Carloforte, Sardinia

07.11.2023
“If you've ever spoken to someone with two heads, you know they know something you don't.”  
Diane Arbus
    After the eventful voyage from Tunisia that both boosted and dented our confidence, it was nice to finally have a short and calm day-sail along to Carloforte. We spent two whole weeks in Cagliari waiting out the worst of the headwinds. We felt refreshed and ready for it, even keen.
    We had also organised with the Aussies to meet at Carloforte for dinner and were looking forward to seeing our friends again and finally sharing our story of the journey across from Tunisia since we hadn’t seen them since. Our attempt at a dawn departure was sadly delayed by waiting to settle up our bills at the marina, yet the late start let us set off into the warmth of the morning sun with barely a cloud - a blessed thing when Sailing in the winter. 

    With 25 knots behind us and 60 nautical miles ahead of us along the south coast of Sardinia, it was a perfect day to try out the new pulley system for the wind vane as a test run for the longer trip to Menorca.

    Our third-hand Windpilot had so far been merely hitching a ride for 1300 miles, yet after a bit of fiddling to attune to the wiggle of the boat we settled into a calm, straight course. The only problem was the strange vibrations that seemed to be resonating through the hull caused by the movement of the water over the pilot’s rudder… but it’s a nicer sound than the squealing of the heroic Autopilot with its constant begging to be bottle-fed, and presumably there’s a way to work that out. That’s a problem for another day! 

    We headed into Carloforte harbour, the nearest marina to the Balearic Islands and our “waiting room” for the next however-long-it-takes-for-the-weather-to-clear. With the wind dying down to only 10 knots the pressure couldn’t keep the vane straight, so we turned on the engine in the still waters of the bay, one of us steered in the dark whilst the other went up to the bow to keep an eye out for fishing pots that the Aussies had told us to look out for.


       
      We arrived to a warm welcome, Hannah, Matt, John and Alison, and Ralph the dog were waiting for us on the pontoon, and we stepped almost straight off the boat to dinner with them. We dined in a local restaurant that felt almost carved from the rock in the barrel vaulted cellar of a building in the small town. 

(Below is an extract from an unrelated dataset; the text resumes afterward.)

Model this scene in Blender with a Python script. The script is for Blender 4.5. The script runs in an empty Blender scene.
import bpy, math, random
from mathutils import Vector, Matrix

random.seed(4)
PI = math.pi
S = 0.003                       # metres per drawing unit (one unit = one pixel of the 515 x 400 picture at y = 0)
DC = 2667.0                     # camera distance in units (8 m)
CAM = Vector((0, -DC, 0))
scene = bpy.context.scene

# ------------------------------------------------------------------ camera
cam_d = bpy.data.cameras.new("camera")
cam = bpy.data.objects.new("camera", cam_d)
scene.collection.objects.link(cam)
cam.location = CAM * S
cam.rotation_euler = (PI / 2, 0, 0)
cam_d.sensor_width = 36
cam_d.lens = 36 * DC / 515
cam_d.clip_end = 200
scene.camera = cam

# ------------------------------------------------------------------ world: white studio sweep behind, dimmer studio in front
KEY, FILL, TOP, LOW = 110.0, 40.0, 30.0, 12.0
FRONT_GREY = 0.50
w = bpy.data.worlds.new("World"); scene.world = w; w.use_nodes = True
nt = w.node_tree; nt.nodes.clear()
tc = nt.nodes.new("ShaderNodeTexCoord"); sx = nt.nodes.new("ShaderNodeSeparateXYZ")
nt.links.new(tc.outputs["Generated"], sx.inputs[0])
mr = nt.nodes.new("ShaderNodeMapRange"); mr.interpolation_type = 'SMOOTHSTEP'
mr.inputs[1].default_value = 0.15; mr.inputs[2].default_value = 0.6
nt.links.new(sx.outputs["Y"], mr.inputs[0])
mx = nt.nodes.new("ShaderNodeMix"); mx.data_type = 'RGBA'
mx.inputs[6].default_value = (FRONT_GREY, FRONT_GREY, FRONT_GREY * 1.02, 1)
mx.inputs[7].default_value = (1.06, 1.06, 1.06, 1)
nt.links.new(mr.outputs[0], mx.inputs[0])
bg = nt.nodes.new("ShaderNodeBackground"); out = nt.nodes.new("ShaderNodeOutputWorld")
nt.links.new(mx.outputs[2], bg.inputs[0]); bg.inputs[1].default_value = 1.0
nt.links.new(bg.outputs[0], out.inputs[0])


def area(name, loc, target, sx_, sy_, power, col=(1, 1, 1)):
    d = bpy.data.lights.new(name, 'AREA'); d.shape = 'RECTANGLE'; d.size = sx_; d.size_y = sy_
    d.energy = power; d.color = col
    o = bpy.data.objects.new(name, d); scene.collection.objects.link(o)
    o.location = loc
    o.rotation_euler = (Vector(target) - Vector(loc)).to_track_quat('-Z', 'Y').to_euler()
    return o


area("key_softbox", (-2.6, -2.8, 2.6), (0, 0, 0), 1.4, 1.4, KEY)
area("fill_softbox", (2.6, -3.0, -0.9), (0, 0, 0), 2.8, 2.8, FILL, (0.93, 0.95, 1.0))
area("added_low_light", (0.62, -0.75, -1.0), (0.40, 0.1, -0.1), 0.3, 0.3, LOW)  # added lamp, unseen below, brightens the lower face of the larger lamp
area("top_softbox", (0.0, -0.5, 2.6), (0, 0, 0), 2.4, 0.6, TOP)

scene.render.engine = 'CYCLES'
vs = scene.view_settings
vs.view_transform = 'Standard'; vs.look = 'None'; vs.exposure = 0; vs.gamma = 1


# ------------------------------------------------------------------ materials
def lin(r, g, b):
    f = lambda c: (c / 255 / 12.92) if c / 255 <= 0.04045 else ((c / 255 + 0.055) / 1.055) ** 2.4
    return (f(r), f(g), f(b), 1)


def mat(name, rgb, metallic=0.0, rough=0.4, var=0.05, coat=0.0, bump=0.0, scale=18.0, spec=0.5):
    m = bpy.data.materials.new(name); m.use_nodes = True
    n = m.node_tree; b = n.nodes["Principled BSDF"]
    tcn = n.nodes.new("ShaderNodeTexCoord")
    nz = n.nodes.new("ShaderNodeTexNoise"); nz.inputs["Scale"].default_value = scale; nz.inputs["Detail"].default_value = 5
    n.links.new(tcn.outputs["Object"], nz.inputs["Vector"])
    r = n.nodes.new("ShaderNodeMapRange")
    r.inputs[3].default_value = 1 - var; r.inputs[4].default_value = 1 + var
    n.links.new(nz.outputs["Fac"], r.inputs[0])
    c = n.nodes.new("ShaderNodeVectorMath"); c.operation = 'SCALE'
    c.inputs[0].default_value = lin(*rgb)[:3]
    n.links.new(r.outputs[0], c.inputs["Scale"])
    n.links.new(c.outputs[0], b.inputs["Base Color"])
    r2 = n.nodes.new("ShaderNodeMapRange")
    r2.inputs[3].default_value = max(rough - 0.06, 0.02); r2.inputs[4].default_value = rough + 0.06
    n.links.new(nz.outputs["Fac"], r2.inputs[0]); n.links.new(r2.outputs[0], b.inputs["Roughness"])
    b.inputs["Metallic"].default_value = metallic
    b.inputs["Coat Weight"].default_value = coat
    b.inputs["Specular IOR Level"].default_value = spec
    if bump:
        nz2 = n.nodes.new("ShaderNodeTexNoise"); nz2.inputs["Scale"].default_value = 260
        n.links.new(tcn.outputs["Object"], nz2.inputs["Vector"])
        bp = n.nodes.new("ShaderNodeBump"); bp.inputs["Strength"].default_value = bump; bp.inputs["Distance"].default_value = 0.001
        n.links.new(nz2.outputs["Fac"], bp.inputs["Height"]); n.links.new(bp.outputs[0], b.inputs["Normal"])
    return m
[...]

      Carloforte is mostly a summer getaway for the local Sardinians and the island is only reachable by boat. It’s on the one hand, understandably quiet and secluded in the autumn, and on the other shockingly lively for such a small corner of the world. Halloween evening was spent at a tiny pub in town-square. It had seemed as if the whole town was out for music and a puppet show as kids scrambled through the legs of the chatting adults holding glittering sparklers.

      At the marina we got a small taste of home, emanating bouts of techno at random times of the day, a race boat, full of tall, beer drinking Germans vacationing in the most stress not-free way one could imagine - delivering the boat to the starting line for the transatlantic race.

      But of course there is no such thing as a week without anything breaking down on an old boat. Ever since Tunisia we have noticed a strange, unpleasant smell around the galley. We came up with a wide variety of speculations as to the source of this smell (somewhat like a rotten egg), but it wasn't until we settled into Carloforte that we finally realised that the fleeting stench and the constant setting off of our gas alarm was not actually from the gas bottles – which we had meticulously looked over to the point of madness – but in fact from our dying started battery! It turns out that our dying acid battery was venting sulphur fumes and a suspicious bubbling liquid into our bilge… Oops. Luckilywe had the world’s most helpful marinero looking after us and he magicked us a new starter battery for a fair price within no time.